「70歳を超えてから、この作品が最後になるかもしれないと思いながら、歌っています」

中条きよし(74)が新曲「北の灯り」(15日発売)のPRのため31日、大阪市北区の日刊スポーツ新聞社に来社した。中条にしては珍しい男歌。“最後の歌”は男性も女性も聞いて切なくなるような一曲に仕上がっている。

2年半ぶりの新曲は、愛する人と果たせなかった約束を胸に、北を旅する男の切ない気持ちを歌い上げている。「こんなご時世で切ない曲は合わないと思ったが、今の時期だからこそ男の切なさを歌いたいと思った」と話す。

実はこれまで歌った曲の9割以上が女歌という中条。
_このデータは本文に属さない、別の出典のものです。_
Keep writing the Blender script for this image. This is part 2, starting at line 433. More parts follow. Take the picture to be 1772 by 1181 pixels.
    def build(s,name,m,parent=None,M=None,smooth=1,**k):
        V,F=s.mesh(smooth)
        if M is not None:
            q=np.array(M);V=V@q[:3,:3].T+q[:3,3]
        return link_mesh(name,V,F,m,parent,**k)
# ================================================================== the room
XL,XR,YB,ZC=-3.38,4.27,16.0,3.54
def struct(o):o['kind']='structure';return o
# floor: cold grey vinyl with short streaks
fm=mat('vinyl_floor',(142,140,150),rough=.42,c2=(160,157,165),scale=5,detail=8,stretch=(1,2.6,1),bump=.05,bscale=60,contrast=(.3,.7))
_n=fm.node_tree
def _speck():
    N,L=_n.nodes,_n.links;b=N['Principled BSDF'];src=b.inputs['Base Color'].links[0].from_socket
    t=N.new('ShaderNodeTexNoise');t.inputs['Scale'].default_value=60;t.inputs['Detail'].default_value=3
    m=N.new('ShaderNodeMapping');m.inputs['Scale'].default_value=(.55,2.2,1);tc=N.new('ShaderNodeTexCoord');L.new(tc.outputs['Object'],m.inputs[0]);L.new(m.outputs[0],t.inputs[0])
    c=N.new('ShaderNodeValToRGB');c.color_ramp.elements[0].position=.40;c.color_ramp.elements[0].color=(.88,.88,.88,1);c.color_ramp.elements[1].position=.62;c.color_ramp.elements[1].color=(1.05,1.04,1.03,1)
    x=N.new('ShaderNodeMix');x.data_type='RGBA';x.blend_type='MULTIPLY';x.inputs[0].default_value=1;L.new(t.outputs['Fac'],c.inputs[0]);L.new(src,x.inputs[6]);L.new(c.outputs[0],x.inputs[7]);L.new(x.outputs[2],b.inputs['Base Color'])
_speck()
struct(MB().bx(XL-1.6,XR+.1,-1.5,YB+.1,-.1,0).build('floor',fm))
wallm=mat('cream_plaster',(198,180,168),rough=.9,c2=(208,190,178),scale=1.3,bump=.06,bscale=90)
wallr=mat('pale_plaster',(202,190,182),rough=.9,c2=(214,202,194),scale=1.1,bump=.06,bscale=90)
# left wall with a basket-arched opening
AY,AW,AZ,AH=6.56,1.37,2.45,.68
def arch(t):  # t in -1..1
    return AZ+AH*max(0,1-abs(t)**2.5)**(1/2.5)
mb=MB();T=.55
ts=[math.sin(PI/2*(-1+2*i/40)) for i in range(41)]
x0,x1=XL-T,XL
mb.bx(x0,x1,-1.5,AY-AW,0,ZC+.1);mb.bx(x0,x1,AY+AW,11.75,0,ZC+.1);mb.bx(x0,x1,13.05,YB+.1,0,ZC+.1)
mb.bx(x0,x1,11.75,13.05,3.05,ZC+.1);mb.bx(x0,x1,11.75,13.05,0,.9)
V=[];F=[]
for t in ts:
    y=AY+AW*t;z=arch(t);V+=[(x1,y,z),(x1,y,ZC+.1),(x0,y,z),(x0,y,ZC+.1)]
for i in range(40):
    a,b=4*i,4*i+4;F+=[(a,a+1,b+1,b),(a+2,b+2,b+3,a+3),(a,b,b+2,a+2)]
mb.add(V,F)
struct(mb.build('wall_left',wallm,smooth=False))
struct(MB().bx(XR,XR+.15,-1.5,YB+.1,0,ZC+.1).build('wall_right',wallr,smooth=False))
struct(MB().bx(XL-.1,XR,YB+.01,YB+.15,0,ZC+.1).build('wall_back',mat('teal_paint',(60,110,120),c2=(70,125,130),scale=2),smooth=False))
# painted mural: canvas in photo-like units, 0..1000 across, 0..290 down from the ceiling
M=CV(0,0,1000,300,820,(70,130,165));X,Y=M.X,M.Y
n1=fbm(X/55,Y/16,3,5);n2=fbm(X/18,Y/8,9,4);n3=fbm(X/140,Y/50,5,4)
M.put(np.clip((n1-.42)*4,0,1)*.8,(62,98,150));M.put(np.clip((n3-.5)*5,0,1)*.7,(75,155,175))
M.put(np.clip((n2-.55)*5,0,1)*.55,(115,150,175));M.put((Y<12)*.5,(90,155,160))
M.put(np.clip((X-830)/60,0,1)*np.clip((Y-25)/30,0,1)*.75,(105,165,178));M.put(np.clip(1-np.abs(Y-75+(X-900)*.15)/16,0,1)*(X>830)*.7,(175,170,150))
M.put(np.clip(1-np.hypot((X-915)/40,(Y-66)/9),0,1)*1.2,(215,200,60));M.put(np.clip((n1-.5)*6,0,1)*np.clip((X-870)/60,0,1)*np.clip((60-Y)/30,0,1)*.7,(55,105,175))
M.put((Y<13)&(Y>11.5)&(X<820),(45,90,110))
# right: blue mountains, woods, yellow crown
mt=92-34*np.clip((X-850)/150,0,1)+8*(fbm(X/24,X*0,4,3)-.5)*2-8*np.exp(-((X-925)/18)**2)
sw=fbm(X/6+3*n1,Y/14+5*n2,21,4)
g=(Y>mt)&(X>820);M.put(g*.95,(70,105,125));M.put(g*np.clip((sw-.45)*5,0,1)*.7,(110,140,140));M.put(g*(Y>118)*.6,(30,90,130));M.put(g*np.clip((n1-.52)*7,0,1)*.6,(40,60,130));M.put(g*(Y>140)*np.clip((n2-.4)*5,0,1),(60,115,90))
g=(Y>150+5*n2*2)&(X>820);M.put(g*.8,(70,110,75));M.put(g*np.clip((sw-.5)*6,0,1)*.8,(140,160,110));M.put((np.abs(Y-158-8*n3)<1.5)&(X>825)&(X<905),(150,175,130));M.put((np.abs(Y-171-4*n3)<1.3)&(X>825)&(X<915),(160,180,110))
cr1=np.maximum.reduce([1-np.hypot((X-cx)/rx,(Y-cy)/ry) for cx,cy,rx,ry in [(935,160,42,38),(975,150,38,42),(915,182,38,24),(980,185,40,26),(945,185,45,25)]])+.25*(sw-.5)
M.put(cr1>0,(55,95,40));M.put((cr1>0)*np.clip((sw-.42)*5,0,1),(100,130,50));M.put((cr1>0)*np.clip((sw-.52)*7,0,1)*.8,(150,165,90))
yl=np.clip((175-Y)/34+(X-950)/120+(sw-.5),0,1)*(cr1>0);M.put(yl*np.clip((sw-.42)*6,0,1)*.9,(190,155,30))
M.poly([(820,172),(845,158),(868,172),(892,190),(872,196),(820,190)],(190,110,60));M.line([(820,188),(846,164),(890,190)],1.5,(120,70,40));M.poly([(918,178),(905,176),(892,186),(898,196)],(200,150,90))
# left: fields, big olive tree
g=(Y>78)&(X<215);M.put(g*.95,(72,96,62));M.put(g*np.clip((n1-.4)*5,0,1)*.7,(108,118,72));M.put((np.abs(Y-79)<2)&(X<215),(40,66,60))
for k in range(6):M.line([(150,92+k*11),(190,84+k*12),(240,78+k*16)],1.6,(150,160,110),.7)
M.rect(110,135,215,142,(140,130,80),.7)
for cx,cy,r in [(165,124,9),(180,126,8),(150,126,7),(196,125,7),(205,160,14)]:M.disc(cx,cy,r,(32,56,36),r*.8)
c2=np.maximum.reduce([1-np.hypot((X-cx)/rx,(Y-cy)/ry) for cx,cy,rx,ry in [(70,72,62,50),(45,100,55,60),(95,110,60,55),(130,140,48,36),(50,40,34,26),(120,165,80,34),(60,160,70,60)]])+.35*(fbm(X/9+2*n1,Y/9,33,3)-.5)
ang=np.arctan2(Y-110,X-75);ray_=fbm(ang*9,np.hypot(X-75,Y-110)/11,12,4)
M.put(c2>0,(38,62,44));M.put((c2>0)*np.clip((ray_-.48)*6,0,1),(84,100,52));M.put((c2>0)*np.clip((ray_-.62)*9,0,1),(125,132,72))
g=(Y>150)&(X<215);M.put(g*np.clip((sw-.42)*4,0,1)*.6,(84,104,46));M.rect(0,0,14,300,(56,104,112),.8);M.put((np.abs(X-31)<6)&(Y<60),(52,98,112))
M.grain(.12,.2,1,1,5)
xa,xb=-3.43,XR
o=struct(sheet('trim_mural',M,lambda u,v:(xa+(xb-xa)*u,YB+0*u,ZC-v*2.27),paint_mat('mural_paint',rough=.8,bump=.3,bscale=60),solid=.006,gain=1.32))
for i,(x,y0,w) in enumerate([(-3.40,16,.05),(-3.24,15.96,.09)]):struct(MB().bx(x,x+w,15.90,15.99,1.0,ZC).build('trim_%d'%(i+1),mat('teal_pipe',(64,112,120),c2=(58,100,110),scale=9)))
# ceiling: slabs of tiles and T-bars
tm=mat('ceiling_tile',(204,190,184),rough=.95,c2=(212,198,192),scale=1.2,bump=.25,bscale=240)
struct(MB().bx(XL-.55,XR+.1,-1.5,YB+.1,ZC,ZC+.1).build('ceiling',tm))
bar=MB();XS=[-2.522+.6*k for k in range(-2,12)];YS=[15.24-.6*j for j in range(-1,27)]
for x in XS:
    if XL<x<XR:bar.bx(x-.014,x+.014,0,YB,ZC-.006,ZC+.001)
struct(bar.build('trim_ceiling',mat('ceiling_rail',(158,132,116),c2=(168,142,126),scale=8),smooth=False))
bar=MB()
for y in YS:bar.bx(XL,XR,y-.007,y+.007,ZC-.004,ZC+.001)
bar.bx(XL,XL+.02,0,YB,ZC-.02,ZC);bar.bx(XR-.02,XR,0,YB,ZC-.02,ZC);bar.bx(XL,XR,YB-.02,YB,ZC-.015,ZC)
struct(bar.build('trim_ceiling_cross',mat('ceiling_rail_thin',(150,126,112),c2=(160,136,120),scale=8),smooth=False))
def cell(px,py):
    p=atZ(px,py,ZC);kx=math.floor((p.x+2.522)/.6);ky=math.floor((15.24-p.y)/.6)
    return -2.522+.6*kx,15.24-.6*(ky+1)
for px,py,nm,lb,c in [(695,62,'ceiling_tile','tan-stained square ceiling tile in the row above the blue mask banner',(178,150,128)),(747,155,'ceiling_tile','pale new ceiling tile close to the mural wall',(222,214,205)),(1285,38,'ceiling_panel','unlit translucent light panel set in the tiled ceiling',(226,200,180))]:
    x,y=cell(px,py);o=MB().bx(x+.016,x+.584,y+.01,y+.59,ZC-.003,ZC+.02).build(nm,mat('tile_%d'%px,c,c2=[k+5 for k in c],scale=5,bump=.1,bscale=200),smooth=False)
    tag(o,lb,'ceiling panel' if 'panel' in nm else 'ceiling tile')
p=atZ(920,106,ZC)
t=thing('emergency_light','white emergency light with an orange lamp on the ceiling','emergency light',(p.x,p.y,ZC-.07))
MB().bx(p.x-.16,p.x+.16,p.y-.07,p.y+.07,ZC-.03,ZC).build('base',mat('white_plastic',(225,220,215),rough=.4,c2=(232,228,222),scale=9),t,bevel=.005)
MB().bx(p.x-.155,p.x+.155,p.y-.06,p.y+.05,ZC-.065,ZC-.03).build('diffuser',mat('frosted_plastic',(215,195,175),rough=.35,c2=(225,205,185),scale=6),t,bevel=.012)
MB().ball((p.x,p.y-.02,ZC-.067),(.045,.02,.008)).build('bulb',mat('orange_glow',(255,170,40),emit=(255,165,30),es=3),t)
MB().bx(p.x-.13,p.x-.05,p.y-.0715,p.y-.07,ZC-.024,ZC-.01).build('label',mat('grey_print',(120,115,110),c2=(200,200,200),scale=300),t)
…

新作リリースに当たり、さまざまな人に作詞を依頼したというが、良いと思えたものがなかった。一度は白紙に戻しかけたが、一本の電話を機に、制作が一気に進んだ。「これまで縁と勘を大切にしてきたから、今回も」。偶然にも巡り合った今作への特別な思いがあふれる。

「歌いやすく、いける」と自身も実感した通り、オリコンの週間シングル演歌・歌謡曲ランキングで初登場8位など売れ行きも好調。周りからも「歌ったよ」と言った声が多く集まっており、手ごたえを感じている。

歌手生活も大台の50周年を超え、52周年目を迎えた“ミスター・ダンディー”。最後の曲にふさわしい作品をこれからも歌い続ける。